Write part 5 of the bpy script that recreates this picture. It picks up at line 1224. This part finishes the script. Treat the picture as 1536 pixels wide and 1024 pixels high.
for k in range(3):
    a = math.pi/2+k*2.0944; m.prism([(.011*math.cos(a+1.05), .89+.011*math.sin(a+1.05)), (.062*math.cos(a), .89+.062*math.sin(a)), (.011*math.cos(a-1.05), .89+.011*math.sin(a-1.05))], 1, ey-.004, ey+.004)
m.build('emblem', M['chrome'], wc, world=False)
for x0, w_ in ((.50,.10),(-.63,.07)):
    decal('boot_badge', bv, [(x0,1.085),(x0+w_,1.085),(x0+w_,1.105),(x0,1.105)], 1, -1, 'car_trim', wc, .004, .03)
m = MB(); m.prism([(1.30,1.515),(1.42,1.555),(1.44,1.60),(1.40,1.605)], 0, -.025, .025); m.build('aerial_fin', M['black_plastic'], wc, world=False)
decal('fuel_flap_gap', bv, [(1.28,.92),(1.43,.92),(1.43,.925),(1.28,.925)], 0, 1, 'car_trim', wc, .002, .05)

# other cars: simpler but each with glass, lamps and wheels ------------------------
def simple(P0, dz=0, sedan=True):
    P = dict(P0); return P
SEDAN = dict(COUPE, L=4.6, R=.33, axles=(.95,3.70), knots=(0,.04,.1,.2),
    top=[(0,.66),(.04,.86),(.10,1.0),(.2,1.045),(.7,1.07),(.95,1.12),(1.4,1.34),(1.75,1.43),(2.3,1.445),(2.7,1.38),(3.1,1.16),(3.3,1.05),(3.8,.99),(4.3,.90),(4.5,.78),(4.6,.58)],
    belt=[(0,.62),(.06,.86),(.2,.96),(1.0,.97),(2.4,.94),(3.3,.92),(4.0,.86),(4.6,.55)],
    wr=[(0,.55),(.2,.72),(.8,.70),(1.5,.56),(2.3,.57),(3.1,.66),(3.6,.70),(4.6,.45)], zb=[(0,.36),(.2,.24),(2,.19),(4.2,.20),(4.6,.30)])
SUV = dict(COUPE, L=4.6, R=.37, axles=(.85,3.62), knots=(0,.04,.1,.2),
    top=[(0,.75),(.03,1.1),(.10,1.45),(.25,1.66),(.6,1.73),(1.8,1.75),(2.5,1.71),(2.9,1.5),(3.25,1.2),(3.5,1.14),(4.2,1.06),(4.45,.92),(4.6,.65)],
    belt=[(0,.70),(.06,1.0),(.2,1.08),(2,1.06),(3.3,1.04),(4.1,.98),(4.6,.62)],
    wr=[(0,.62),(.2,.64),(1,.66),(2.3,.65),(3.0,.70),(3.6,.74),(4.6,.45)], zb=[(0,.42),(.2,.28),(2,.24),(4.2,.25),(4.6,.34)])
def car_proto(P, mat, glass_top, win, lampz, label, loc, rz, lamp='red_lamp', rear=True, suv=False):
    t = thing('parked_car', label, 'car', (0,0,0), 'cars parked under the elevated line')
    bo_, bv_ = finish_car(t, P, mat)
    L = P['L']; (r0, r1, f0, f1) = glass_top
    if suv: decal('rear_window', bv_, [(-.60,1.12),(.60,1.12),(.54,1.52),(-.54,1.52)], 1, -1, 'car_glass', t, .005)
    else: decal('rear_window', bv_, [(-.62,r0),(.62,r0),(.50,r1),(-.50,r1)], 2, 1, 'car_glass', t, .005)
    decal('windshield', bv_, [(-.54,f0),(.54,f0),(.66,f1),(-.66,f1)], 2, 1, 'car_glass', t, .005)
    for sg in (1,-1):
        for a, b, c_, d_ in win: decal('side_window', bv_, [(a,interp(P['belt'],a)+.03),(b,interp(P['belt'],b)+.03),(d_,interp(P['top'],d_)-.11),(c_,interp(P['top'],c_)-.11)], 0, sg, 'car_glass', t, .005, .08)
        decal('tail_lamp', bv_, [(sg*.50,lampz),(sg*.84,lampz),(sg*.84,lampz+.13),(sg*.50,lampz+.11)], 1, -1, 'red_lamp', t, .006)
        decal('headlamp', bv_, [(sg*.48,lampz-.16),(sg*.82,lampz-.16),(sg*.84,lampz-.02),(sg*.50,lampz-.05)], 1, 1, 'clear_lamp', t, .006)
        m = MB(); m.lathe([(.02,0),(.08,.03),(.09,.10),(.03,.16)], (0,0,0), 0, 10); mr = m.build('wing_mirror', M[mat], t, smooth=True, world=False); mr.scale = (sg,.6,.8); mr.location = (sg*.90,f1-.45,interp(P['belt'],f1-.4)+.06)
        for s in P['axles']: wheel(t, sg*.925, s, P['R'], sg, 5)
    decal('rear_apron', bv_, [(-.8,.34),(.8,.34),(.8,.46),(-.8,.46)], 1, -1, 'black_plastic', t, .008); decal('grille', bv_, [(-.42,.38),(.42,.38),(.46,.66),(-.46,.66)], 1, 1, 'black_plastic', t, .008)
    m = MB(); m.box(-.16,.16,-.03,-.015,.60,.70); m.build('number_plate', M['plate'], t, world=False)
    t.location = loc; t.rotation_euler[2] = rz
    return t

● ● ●

— Given problem —
Copy out the whole listing, exactly as written.

— Correct result —
Write part 5 of the bpy script that recreates this picture. It picks up at line 1224. This part finishes the script. Treat the picture as 1536 pixels wide and 1024 pixels high.
for k in range(3):
    a = math.pi/2+k*2.0944; m.prism([(.011*math.cos(a+1.05), .89+.011*math.sin(a+1.05)), (.062*math.cos(a), .89+.062*math.sin(a)), (.011*math.cos(a-1.05), .89+.011*math.sin(a-1.05))], 1, ey-.004, ey+.004)
m.build('emblem', M['chrome'], wc, world=False)
for x0, w_ in ((.50,.10),(-.63,.07)):
    decal('boot_badge', bv, [(x0,1.085),(x0+w_,1.085),(x0+w_,1.105),(x0,1.105)], 1, -1, 'car_trim', wc, .004, .03)
m = MB(); m.prism([(1.30,1.515),(1.42,1.555),(1.44,1.60),(1.40,1.605)], 0, -.025, .025); m.build('aerial_fin', M['black_plastic'], wc, world=False)
decal('fuel_flap_gap', bv, [(1.28,.92),(1.43,.92),(1.43,.925),(1.28,.925)], 0, 1, 'car_trim', wc, .002, .05)

# other cars: simpler but each with glass, lamps and wheels ------------------------
def simple(P0, dz=0, sedan=True):
    P = dict(P0); return P
SEDAN = dict(COUPE, L=4.6, R=.33, axles=(.95,3.70), knots=(0,.04,.1,.2),
    top=[(0,.66),(.04,.86),(.10,1.0),(.2,1.045),(.7,1.07),(.95,1.12),(1.4,1.34),(1.75,1.43),(2.3,1.445),(2.7,1.38),(3.1,1.16),(3.3,1.05),(3.8,.99),(4.3,.90),(4.5,.78),(4.6,.58)],
    belt=[(0,.62),(.06,.86),(.2,.96),(1.0,.97),(2.4,.94),(3.3,.92),(4.0,.86),(4.6,.55)],
    wr=[(0,.55),(.2,.72),(.8,.70),(1.5,.56),(2.3,.57),(3.1,.66),(3.6,.70),(4.6,.45)], zb=[(0,.36),(.2,.24),(2,.19),(4.2,.20),(4.6,.30)])
SUV = dict(COUPE, L=4.6, R=.37, axles=(.85,3.62), knots=(0,.04,.1,.2),
    top=[(0,.75),(.03,1.1),(.10,1.45),(.25,1.66),(.6,1.73),(1.8,1.75),(2.5,1.71),(2.9,1.5),(3.25,1.2),(3.5,1.14),(4.2,1.06),(4.45,.92),(4.6,.65)],
    belt=[(0,.70),(.06,1.0),(.2,1.08),(2,1.06),(3.3,1.04),(4.1,.98),(4.6,.62)],
    wr=[(0,.62),(.2,.64),(1,.66),(2.3,.65),(3.0,.70),(3.6,.74),(4.6,.45)], zb=[(0,.42),(.2,.28),(2,.24),(4.2,.25),(4.6,.34)])
def car_proto(P, mat, glass_top, win, lampz, label, loc, rz, lamp='red_lamp', rear=True, suv=False):
    t = thing('parked_car', label, 'car', (0,0,0), 'cars parked under the elevated line')
    bo_, bv_ = finish_car(t, P, mat)
    L = P['L']; (r0, r1, f0, f1) = glass_top
    if suv: decal('rear_window', bv_, [(-.60,1.12),(.60,1.12),(.54,1.52),(-.54,1.52)], 1, -1, 'car_glass', t, .005)
    else: decal('rear_window', bv_, [(-.62,r0),(.62,r0),(.50,r1),(-.50,r1)], 2, 1, 'car_glass', t, .005)
    decal('windshield', bv_, [(-.54,f0),(.54,f0),(.66,f1),(-.66,f1)], 2, 1, 'car_glass', t, .005)
    for sg in (1,-1):
        for a, b, c_, d_ in win: decal('side_window', bv_, [(a,interp(P['belt'],a)+.03),(b,interp(P['belt'],b)+.03),(d_,interp(P['top'],d_)-.11),(c_,interp(P['top'],c_)-.11)], 0, sg, 'car_glass', t, .005, .08)
        decal('tail_lamp', bv_, [(sg*.50,lampz),(sg*.84,lampz),(sg*.84,lampz+.13),(sg*.50,lampz+.11)], 1, -1, 'red_lamp', t, .006)
        decal('headlamp', bv_, [(sg*.48,lampz-.16),(sg*.82,lampz-.16),(sg*.84,lampz-.02),(sg*.50,lampz-.05)], 1, 1, 'clear_lamp', t, .006)
        m = MB(); m.lathe([(.02,0),(.08,.03),(.09,.10),(.03,.16)], (0,0,0), 0, 10); mr = m.build('wing_mirror', M[mat], t, smooth=True, world=False); mr.scale = (sg,.6,.8); mr.location = (sg*.90,f1-.45,interp(P['belt'],f1-.4)+.06)
        for s in P['axles']: wheel(t, sg*.925, s, P['R'], sg, 5)
    decal('rear_apron', bv_, [(-.8,.34),(.8,.34),(.8,.46),(-.8,.46)], 1, -1, 'black_plastic', t, .008); decal('grille', bv_, [(-.42,.38),(.42,.38),(.46,.66),(-.46,.66)], 1, 1, 'black_plastic', t, .008)
    m = MB(); m.box(-.16,.16,-.03,-.015,.60,.70); m.build('number_plate', M['plate'], t, world=False)
    t.location = loc; t.rotation_euler[2] = rz
    return t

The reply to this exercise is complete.